A US court on January 5 sentenced three Chinese teenagers to 6 to 13 years in prison after they pleaded no contest on the charges of kidnapping and assault of a peer last March.

The news triggered a wave among Chinese netizens, most of whom expressed their support to the US court’s decision, despite the fact that these teenagers would spend their youth in jail.

“The problem of school violence which the Chinese were not able to solve finally got handled by Americans.” This was the most typical comment on the Internet.

Although local governments and lawmakers resolved to prevent school violence in the past two years, the number of cases has been rising, ending up with controversial measures.

Lighter punishment in China

The three Chinese defendants, Yunyao "Helen" Zhai, Yuhan "Coco" Yang and Xinlei "John" Zhang, who are all now 19 years old, were charged with torture, kidnapping and assault. While the three pleaded no contest to charges of kidnapping and assault, the court agreed to drop the torture charge under an agreement. Zhai was sentenced to 13 years in prison, Yang to 10 and Zhang to six.

What if the prosecution took place in China? “The punishment might have been lighter,” said Zou Jiaming, the attorney of Li Jiaming who killed his girlfriend in 2002 in Canada.

In China, “physical abuse” is the most important basis for judging a school bullying case, while the conviction of insult must involve sexual offense.

The victim, Yiran "Camellia" Liu, in this case was stripped naked, which, however, did not amount to sexual offense. And this would not be treated as a crime of insult in China, according to Zou.

The possible charge on the three suspects would be that of assault, Zou said. According to Chinese law, a suspect who causes physical injury to others will be sentenced to prison for at most three years, and the punishment will be higher if it involves insult. The highest sentence for assault is death penalty, but only when the violence has triggered a “severe consequence”, Zou said.

The charge of insult on the three students might be dropped because “the lighter damage to the victim would be assimilated by the heavier damage,” the attorney said.

In this case, cutting off the hair and making the victim eat it, and burning the victim’s nipple might be considered “lighter” compared with the act of assault under Chinese law, according to Zou.

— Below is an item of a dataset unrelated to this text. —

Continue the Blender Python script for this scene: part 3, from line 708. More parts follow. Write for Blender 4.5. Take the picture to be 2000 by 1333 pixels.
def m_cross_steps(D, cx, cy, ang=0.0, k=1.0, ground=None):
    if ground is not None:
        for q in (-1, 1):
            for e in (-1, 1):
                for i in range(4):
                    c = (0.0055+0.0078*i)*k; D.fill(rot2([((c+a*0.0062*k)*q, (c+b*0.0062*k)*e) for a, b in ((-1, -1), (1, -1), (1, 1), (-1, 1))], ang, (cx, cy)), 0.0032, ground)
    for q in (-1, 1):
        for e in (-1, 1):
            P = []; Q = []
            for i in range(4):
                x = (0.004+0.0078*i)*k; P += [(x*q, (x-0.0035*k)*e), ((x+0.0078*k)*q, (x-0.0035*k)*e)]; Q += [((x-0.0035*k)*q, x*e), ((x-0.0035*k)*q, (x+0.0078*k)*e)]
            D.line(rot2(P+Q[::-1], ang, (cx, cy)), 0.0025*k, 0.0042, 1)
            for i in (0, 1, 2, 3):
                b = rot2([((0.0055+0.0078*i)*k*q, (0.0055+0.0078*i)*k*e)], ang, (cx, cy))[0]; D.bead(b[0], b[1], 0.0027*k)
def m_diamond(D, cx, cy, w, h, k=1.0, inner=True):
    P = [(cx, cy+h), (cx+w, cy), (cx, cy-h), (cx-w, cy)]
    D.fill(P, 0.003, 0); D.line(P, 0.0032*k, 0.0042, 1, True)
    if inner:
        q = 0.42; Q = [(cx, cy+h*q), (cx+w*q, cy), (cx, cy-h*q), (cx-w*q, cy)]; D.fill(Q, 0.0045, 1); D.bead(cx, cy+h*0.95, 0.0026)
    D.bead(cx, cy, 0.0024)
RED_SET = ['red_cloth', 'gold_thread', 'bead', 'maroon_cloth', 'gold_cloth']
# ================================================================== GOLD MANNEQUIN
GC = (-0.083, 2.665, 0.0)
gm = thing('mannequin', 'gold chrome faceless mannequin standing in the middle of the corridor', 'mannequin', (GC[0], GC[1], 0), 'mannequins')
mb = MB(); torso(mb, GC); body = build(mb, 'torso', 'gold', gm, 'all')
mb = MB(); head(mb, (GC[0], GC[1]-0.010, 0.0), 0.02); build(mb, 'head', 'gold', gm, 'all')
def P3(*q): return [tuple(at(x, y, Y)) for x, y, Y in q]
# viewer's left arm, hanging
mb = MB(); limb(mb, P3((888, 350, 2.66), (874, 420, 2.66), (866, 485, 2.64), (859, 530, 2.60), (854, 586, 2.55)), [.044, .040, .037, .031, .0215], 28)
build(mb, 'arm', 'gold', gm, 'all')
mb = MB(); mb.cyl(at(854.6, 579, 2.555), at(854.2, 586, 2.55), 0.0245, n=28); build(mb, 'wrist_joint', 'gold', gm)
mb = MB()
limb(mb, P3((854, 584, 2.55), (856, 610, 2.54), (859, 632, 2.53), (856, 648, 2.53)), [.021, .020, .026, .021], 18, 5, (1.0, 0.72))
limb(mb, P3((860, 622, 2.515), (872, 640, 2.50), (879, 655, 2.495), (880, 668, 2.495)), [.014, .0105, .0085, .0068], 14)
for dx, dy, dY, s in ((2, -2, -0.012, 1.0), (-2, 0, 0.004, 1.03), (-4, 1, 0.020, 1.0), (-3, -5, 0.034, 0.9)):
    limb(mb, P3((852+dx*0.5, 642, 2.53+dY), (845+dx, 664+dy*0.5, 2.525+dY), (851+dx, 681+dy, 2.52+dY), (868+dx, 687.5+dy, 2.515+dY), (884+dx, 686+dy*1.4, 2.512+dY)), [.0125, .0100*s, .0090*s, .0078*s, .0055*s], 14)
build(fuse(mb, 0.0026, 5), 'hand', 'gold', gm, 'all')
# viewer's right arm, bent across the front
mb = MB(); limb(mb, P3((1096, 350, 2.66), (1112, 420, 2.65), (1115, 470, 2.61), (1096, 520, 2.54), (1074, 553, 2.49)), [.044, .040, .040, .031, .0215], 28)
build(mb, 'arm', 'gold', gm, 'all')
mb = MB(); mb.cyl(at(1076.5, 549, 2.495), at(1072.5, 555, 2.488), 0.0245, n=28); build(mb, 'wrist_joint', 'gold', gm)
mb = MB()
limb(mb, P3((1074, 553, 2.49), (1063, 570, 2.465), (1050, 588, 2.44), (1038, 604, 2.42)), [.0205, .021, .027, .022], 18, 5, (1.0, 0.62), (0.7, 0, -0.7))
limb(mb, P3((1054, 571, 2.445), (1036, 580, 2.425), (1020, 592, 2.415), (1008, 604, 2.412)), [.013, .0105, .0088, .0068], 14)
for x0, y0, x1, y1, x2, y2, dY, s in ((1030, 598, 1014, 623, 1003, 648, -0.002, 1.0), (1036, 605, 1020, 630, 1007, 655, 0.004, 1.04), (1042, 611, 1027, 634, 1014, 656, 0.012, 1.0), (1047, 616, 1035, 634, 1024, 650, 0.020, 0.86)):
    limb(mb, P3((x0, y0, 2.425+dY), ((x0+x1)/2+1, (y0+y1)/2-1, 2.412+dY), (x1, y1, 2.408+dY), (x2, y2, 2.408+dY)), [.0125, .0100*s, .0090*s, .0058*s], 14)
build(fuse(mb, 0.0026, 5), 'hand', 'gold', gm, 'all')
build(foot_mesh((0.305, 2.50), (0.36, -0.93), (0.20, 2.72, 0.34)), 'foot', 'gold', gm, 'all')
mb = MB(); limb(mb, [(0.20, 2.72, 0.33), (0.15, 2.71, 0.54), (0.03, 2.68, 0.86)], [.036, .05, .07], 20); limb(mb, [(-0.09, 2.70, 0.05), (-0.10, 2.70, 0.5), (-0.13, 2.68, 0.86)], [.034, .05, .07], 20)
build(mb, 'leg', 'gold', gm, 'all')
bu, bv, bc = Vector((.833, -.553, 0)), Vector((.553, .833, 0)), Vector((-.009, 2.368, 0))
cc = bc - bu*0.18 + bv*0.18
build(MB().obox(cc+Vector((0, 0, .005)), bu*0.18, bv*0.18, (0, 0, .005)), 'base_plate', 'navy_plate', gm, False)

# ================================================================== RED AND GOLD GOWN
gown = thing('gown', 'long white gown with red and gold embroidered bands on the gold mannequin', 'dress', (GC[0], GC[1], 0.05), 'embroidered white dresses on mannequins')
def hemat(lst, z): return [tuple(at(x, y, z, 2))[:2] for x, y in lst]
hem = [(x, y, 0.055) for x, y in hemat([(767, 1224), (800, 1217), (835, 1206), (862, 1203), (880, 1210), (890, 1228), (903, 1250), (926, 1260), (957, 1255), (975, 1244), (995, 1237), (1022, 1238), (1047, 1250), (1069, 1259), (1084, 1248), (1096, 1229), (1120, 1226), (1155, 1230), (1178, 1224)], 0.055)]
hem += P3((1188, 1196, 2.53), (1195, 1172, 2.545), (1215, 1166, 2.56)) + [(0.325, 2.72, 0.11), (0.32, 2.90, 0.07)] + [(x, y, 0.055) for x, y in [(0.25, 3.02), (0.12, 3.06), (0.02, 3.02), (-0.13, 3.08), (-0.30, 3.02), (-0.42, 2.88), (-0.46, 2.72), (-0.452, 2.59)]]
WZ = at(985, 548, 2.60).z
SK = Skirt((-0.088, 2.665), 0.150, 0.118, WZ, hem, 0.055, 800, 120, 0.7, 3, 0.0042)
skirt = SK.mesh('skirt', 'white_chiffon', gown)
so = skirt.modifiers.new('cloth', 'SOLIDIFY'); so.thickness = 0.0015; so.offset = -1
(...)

The different ways of handling such a case in the US and China reflect the differences between the legal systems of the two countries, Zou said.

Accusations of insult and assault can be found in a case in May 11, 2015 when a photo of a female student from East China’s Lianyungang Radio and Television University being naked and assaulted was posted on China’s social media. The five suspects, at similar ages to the victim, were sentenced to six months to six years and a half in prison, while the main criminal was convicted of “assault” and “insult”.

“There have been few cases of sentencing of school bullies across the whole nation,” said Li Baoqun, the chief judge of the case.

While that was the severest punishment among the cases of school violence in recent years in China, not all suspects were charged with criminal liabilities in other cases, according to an official report. There were in total 40 cases of school bullying from January to May last year, among which six incidents (16.7%) had caused death, according to legaldaily.com.cn. However, only in five other cases of attack and taking naked photos, criminal charges were made.  

In a case last February in southwestern Yunnan province, a student was blackmailed and forced to drink urine, but no criminal charges were made against the suspects.

With respect to such cases, the Chinese law is vague, but it’s not a problem of law enforcement, Zou said.

“The law should not only protect the individual from being damaged physically, but also protect his or her dignity and values,” the lawyer said. “This case shows that China still has a long way to go to optimize its legal system.”